Eh bien cette demoiselle ( 27 ans ) est une révélation !! Un choc!!! Un vrai bonheur !! On va oser les comparaisons les plus flatteuses même si cela doit la mettre mal à l’aise, des comparaisons que l’on a du faire souvent tant elles semblent évidentes. Dans la voix de Kimberly, il y a du Billie Holiday avec la joie en plus, du Nina Simone dans la détermination, du Amy Winehouse sans le trash, ou encore du Ella Fitzgerald dans la souplesse et la tessiture ( ou du Selah Sue, pour citer quelqu’un de vivant !!) Il y a surtout un charisme incroyable, une vraie présence. La voix est chaude, captivante, puissante, dans les vertiges de la pop, du R’n’B. Elle est pugnace, accrochée et teintée au rock. Elle écrit en noir et blanc, les émotions, les fragilités, la colère ou le drame. Elle est surtout d’une sincérité désarmante avec un feeling qui laisse pantois et une modernité entière qui ramène de la vie, du nerf dans le genre un peu daté de la soul.

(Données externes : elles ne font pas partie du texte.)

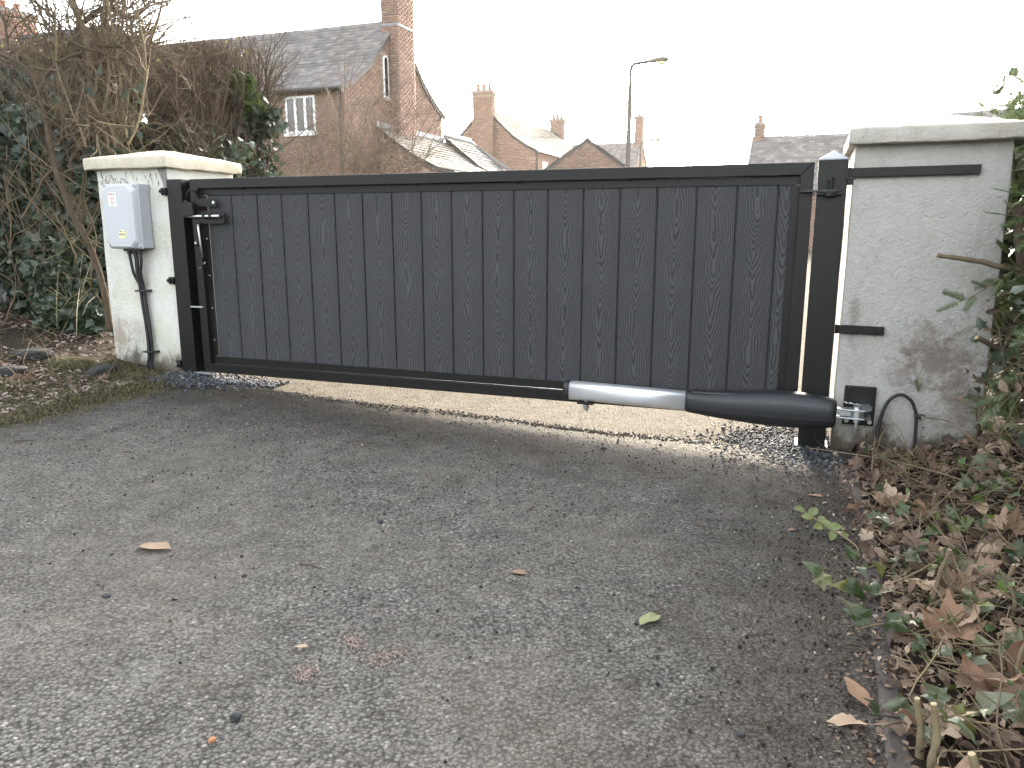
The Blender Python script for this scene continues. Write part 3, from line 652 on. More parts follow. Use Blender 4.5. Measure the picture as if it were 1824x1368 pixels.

Un passage raté à la Nouvelle star ( un bon point..), des interrogations sur son projet musical, ont enfermé quelques temps la jeune femme dans un sentiment d’illégitimité. Entièrement autodidacte, elle a douté d’elle même. Fortement.
Elle garde de ses moments inquiets, une incroyable joie d’être sur scène, comme une gamine qui trouverait que le cadeau de Noël est un peu trop beau pour être réel…

 

Il a fallu le soutien de son compagnon Anthony Hadjaj qui l’accompagne à la guitare et de son ami Alexandre Delange aux claviers pour qu’ elle ose enfin ( Kimber..ose) se lancer.
Et le parcours est fracassant. A eux trois , ils composent et créent l’ essentiel des morceaux de «Chapter One» que l’ on découvrira pendant le concert, auxquels se rajouteront quelques reprises de belle facture ( My girl/ Nirvana par exemple)
A ce trio de base se rajoute une section rythmique impeccable, François Fuchs à la batterie et Fred Drouillard à la contrebasse et basse, solides, inventifs, rebondissants qui l’entoure de bienveillance, sans facilité aucune. Kimberose nous prouve que la musique de l’âme a encore beaucoup à dire, et beaucoup d’extases à offrir.
« No more» par exemple démarre en complainte ennuyée et se prolonge en protestation profonde et intime, sur des nappes montant jusqu’au paroxysme. La chanson hommage à Billie Holiday avec son intro délicate à la contrebasse déroule un morceau tendre, d’une authenticité émouvante. Les changements d’ambiance sont nombreux, ballade toute en finesse et en retenue pour «Waiting for you», pop tournoyante, reggae/funk pour «Blabla», fulgurance pour «Strong women» sans compter l’énergique et pleurant «I’m Sorry» que toute la salle semblait déjà connaître..
Cerise sur le gâteau, la jeune femme a le sens de l’humour, pas un brin d’afféterie ou de manières de diva : simple, heureuse d’être là et sensible aux réactions de la salle.
Avec un soupçon d’expérience en plus ( mais si peu…) elle va être incontournable. Non pas parce que les Majors, les publicitaires, internet et autres faiseurs de gloire l’ont décidé mais parce qu’elle le mérite, qu’elle a la profondeur, les nerfs, la transe, la joie chevillés au corps, qu’elle chante comme elle respire.

A se demander si elle ne chante pas pour respirer.